Tuesday, July 02, 2013

When You Come to New York

I was initially mad about her leaving me. Of course, we had problems, but none of them, I considered, big enough that couldn't be resolved. Some, like the divorce, had already been tackled. But I did play a role in her decision, if only maybe indirectly. I had suggested the idea of her taking sometime with her parents and I still think it was a good decision, even though it took a lot of grief and sorrow. In order to evolve, you must suffer legitimately, what is necessary, so that you grow. Now we know and understand that we both made mistakes, and I made the greatest one of them all -I failed to see things through her lenses. I was logical and made a mistake in connecting with her, maybe seeing how hard it must have been to be home alone with a baby, a first-time mom with a history of manageable depression. No, I don't think she's an alcoholic; she just transforms herself, like alcohol does to us all. And though we may never imagine our lives without alcohol (if it wasn't for it, we would've probably never met in the first place!), but we can imagine ourselves as we are now, apart and more united than ever. No, we make gradual changes, mine have been no less than yours. I've seen how lovely your family has been to Julian, how he is loved and it feels me with joy, I feel an immense gratitude. Of course, that's not a favor to me, but we have this great connection, this tiny person who connects all through love.

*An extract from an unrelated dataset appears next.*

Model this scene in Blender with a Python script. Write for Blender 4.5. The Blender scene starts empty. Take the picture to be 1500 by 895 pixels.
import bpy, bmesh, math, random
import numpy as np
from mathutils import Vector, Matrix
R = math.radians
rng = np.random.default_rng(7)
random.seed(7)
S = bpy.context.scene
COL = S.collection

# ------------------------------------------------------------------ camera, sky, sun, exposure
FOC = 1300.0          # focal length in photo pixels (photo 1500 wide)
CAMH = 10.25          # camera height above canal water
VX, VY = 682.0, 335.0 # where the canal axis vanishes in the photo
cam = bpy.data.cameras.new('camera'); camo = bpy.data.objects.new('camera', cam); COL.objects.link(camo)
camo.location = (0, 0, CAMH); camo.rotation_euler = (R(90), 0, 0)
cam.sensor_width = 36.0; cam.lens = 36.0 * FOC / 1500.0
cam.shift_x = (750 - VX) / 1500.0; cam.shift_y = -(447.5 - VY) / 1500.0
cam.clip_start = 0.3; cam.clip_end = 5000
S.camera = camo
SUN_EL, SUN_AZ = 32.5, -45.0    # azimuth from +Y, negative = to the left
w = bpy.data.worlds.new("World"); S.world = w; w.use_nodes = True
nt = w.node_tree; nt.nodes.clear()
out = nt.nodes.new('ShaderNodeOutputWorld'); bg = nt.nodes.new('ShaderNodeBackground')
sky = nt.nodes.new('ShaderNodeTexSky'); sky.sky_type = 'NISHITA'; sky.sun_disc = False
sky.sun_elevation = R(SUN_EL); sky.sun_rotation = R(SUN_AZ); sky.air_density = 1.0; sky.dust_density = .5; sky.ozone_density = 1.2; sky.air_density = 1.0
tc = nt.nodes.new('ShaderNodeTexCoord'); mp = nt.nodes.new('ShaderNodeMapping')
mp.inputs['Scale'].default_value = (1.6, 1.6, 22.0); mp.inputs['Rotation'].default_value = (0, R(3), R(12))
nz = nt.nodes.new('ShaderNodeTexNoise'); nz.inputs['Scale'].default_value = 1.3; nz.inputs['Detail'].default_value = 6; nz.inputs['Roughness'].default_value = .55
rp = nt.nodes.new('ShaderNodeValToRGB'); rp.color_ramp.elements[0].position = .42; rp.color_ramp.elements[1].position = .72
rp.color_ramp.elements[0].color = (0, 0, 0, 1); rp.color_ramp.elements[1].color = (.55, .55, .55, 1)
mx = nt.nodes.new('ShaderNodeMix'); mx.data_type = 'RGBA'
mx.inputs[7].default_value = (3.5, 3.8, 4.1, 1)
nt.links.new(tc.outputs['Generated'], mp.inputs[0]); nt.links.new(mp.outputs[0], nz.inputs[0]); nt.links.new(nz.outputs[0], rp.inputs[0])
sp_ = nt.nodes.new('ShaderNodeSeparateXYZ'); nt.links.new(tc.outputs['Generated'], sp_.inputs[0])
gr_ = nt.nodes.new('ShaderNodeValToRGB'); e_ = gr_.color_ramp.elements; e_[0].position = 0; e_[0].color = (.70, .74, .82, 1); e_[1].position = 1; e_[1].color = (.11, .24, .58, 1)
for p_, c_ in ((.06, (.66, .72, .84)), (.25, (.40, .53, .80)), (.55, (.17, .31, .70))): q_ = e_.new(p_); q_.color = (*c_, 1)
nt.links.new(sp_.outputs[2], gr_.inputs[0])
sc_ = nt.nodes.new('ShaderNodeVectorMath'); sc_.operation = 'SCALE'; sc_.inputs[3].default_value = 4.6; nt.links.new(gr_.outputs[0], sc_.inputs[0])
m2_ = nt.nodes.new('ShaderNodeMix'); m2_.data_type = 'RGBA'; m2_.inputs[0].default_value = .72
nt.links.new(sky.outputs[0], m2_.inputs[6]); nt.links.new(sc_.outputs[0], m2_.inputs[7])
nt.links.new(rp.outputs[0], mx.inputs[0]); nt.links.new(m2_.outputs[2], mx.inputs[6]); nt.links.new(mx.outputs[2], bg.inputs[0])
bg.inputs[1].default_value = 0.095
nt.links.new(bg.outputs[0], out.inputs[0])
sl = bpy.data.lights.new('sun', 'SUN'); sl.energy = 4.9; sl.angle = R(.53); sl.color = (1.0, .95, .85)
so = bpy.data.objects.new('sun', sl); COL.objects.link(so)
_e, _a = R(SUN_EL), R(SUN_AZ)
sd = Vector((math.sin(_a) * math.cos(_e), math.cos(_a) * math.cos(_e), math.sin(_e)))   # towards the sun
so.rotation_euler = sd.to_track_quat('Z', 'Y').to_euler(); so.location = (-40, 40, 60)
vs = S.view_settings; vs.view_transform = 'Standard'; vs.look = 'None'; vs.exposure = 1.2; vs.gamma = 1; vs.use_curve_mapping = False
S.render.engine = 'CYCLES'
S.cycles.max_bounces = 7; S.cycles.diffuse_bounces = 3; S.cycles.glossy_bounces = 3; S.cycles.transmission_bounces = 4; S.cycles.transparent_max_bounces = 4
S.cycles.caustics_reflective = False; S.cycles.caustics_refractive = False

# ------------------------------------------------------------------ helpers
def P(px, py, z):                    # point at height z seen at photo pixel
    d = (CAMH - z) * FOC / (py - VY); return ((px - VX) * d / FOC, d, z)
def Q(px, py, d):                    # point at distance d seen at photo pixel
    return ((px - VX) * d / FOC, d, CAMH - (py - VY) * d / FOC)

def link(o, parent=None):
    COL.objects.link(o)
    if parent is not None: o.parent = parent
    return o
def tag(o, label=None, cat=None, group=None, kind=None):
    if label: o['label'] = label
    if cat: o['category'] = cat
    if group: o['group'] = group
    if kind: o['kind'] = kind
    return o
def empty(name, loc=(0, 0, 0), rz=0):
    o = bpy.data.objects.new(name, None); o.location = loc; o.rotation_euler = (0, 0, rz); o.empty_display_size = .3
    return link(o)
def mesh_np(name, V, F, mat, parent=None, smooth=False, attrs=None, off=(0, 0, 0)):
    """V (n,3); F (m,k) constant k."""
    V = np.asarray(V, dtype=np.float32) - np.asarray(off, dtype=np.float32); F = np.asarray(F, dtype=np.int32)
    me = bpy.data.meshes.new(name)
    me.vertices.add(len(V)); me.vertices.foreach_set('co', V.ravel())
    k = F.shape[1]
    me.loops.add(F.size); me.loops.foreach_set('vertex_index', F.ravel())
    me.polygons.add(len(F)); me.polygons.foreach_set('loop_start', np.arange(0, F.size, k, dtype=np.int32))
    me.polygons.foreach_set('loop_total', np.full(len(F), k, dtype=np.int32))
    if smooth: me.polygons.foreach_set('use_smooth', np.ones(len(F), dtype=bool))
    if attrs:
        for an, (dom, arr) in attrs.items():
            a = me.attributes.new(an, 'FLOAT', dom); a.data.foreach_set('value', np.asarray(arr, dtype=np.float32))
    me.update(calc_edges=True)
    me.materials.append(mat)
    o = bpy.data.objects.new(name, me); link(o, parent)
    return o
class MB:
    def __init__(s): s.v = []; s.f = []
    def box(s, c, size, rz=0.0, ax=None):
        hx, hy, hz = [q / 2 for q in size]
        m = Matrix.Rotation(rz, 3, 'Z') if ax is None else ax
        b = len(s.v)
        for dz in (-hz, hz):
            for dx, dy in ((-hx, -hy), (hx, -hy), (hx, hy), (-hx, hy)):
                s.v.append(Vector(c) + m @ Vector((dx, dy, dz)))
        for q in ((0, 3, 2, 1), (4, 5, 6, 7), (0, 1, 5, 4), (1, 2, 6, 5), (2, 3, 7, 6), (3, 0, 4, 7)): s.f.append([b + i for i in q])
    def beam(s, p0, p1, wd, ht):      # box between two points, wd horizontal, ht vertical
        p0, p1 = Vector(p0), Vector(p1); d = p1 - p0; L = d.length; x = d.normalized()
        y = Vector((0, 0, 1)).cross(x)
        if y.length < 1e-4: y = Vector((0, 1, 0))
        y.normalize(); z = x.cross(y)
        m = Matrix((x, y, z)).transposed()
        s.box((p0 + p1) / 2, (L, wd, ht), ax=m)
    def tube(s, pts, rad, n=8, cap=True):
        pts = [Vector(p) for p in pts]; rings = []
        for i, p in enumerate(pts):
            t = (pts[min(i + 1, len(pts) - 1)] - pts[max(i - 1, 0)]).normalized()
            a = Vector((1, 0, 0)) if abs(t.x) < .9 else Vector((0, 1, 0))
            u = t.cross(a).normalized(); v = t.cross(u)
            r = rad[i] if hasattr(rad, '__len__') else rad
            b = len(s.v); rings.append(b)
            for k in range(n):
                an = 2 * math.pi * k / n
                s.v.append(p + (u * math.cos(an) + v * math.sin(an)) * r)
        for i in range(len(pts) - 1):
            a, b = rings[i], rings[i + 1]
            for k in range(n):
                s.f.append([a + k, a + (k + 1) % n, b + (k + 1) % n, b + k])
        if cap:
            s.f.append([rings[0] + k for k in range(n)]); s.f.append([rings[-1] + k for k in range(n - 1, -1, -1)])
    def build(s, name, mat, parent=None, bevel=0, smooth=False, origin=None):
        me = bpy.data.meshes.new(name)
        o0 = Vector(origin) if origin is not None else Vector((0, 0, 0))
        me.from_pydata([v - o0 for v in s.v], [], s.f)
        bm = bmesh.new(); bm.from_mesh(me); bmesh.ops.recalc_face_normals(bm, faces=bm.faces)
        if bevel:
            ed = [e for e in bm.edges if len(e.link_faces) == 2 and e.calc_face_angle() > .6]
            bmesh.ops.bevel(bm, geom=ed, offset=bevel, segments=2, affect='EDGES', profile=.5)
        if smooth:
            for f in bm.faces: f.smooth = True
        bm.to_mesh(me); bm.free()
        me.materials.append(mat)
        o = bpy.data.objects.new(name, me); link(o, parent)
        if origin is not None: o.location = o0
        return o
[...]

Anger melted since I know that I am no longer resentful, not as hormonal as I was when I wasn't working out, over-worked and out of shape with a baby and a sour relationship, no sex, a newborn home, a girlfriend, and a second family, I had no life. It took a load off me, it relieved me from the stress of dealing with all the problems two grown adults with different views and opinions to get alone. It's easier to get alone in a larger home, like the one they enjoy in her hometown. All the good outweighs the bad, and the most of the bad has just really been about stupid drama and incredible amounts of stress we weren't prepare to deal with. The way things are, we know we care about each other, at least it's true of me. Not caring for you is like not caring for my son. Loving him and seeing the love he gets, makes it easier for me to be away from him. We can and will amend some of the issues distance brings. Mostly, that I miss you guys and I'd love to see you again, not too long from now. I also want to see you come to New York and see my family, they love you guys. Of course, they've stood in the sidelines just out of respect, but everyone of them, at least the ones that matter, always cheered for us. No, I am not trying to seduce you and take you back into my nest, but you have to know that you have a home here. And that when you come to New York, my door is open. To you and your family, anytime.